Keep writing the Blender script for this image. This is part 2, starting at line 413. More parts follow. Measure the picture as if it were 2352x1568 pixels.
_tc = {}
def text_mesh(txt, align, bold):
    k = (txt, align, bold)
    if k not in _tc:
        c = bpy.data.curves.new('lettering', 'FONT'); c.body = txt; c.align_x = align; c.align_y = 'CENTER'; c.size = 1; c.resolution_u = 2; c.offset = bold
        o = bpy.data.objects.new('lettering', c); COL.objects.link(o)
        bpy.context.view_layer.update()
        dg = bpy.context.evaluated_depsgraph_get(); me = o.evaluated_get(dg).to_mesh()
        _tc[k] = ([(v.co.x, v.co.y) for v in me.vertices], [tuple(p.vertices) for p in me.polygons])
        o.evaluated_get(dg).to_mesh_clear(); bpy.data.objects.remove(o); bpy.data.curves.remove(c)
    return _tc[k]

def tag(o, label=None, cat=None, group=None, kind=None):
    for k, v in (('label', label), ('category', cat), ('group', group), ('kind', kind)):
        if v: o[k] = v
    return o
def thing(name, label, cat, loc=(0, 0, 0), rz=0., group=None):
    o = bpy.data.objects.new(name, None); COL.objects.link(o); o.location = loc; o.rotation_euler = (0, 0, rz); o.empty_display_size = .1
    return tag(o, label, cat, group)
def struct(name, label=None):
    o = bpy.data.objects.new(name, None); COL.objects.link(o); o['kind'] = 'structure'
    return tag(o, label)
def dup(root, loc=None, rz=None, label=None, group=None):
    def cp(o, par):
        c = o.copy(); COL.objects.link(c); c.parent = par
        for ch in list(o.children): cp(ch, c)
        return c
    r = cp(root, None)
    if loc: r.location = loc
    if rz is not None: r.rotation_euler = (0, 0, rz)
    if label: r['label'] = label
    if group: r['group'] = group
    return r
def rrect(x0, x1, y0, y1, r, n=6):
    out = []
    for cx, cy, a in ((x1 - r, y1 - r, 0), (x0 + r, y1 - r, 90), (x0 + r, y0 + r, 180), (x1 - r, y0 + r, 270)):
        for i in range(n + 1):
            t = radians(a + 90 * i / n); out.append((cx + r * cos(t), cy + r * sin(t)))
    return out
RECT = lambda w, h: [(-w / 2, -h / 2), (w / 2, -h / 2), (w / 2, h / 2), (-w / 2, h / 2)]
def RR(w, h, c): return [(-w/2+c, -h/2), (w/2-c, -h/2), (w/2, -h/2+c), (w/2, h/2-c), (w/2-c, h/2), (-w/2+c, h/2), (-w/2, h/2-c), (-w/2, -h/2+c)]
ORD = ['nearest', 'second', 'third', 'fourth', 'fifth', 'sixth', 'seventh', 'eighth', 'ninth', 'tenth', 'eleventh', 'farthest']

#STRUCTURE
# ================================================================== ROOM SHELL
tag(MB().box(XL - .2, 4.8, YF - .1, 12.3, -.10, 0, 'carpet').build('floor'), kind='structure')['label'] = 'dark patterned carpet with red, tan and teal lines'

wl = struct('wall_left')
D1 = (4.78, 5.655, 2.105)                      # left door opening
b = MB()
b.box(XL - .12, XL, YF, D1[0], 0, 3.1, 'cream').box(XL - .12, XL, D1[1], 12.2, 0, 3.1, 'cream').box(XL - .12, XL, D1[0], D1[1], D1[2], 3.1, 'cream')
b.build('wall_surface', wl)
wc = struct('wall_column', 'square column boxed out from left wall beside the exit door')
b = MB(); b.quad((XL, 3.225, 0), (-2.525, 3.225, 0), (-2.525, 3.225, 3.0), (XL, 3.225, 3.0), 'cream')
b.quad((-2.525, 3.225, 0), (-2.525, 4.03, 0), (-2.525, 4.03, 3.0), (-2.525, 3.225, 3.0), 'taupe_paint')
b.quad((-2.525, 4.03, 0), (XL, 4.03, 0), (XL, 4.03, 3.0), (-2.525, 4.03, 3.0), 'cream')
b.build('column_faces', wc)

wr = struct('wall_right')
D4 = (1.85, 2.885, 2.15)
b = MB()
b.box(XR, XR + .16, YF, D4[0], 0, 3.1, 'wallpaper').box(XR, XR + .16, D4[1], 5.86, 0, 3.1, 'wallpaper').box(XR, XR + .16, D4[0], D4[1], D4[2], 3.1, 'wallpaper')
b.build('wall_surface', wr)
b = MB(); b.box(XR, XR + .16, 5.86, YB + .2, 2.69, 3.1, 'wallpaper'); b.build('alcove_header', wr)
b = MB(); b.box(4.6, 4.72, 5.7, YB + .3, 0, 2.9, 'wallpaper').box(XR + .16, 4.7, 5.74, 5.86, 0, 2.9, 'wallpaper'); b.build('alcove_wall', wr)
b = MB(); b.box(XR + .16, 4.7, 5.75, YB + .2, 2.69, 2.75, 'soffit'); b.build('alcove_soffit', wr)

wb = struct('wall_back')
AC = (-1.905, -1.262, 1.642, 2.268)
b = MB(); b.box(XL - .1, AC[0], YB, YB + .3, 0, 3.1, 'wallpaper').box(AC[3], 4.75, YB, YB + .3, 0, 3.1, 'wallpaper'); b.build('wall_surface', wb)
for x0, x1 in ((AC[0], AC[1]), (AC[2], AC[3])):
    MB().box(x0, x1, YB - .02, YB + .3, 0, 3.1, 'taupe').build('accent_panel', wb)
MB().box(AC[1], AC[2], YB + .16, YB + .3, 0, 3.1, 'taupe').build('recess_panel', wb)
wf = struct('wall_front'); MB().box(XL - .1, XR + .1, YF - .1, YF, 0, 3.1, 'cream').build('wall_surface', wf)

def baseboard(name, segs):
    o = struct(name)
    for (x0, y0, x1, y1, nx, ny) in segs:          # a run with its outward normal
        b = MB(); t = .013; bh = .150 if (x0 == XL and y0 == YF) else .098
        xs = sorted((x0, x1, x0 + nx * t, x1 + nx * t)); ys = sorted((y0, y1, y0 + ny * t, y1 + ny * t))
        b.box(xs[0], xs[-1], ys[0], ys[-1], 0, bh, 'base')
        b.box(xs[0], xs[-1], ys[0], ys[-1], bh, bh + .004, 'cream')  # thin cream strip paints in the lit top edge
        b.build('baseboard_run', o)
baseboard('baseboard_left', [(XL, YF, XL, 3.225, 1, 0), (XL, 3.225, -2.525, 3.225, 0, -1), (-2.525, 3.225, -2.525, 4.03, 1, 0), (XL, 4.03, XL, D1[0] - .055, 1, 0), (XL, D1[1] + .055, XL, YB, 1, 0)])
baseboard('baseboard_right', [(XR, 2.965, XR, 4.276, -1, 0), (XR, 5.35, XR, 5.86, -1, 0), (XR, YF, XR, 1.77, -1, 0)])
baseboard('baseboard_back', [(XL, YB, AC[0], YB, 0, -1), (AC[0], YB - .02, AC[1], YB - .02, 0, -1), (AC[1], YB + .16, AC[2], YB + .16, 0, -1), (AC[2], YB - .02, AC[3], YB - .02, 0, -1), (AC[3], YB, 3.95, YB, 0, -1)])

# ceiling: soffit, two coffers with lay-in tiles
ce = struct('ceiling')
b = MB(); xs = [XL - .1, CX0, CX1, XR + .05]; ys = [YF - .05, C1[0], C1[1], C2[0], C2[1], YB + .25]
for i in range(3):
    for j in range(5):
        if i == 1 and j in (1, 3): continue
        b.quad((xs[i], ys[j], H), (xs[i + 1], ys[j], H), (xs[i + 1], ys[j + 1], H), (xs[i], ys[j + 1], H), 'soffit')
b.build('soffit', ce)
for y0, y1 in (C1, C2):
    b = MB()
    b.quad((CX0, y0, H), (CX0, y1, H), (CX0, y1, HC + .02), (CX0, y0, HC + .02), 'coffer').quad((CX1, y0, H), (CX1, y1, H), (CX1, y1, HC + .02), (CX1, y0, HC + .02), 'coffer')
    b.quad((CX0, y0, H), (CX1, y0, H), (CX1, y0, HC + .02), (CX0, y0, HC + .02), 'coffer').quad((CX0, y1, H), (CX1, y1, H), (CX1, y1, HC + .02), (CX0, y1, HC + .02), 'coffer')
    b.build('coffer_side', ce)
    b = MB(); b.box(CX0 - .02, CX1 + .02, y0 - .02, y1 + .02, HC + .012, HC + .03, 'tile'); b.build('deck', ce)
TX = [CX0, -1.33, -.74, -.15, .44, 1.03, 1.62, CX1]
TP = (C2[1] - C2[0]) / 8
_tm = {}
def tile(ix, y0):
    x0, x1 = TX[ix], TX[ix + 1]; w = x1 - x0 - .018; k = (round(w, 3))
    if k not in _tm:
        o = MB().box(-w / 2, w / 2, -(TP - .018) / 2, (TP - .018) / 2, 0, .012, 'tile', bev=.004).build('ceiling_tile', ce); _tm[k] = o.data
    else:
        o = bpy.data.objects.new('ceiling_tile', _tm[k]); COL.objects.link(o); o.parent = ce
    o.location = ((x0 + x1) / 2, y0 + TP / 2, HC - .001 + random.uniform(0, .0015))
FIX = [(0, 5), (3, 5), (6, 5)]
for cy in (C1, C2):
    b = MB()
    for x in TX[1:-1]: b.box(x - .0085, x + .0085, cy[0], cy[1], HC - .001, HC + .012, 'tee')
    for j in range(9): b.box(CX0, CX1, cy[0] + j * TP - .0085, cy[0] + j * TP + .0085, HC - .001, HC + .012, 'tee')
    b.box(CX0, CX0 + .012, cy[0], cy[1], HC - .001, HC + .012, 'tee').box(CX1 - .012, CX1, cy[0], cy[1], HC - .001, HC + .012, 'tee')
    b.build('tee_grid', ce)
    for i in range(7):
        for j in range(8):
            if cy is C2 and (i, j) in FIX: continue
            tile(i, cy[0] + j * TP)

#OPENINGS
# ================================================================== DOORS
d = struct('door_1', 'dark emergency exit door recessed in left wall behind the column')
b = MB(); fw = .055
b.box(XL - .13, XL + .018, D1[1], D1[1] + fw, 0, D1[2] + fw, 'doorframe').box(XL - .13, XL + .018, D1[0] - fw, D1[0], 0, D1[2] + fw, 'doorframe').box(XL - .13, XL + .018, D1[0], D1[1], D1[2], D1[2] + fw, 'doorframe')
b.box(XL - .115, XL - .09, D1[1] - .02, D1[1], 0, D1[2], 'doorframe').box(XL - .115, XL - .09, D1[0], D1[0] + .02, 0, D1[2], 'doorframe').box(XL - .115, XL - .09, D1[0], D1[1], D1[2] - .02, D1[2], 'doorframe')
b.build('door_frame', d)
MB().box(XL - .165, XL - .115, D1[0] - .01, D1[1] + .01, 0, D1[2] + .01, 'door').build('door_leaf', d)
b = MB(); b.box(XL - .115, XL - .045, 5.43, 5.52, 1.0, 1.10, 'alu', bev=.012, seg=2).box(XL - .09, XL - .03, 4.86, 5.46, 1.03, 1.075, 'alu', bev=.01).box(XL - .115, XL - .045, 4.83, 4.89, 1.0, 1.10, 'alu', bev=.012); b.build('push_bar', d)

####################

## TASK STATEMENT
Print only the lines from the top of the data above down to the line holding "return _tc[k]", inclusive.

## RESULT OF THIS EXERCISE
Keep writing the Blender script for this image. This is part 2, starting at line 413. More parts follow. Measure the picture as if it were 2352x1568 pixels.
_tc = {}
def text_mesh(txt, align, bold):
    k = (txt, align, bold)
    if k not in _tc:
        c = bpy.data.curves.new('lettering', 'FONT'); c.body = txt; c.align_x = align; c.align_y = 'CENTER'; c.size = 1; c.resolution_u = 2; c.offset = bold
        o = bpy.data.objects.new('lettering', c); COL.objects.link(o)
        bpy.context.view_layer.update()
        dg = bpy.context.evaluated_depsgraph_get(); me = o.evaluated_get(dg).to_mesh()
        _tc[k] = ([(v.co.x, v.co.y) for v in me.vertices], [tuple(p.vertices) for p in me.polygons])
        o.evaluated_get(dg).to_mesh_clear(); bpy.data.objects.remove(o); bpy.data.curves.remove(c)
    return _tc[k]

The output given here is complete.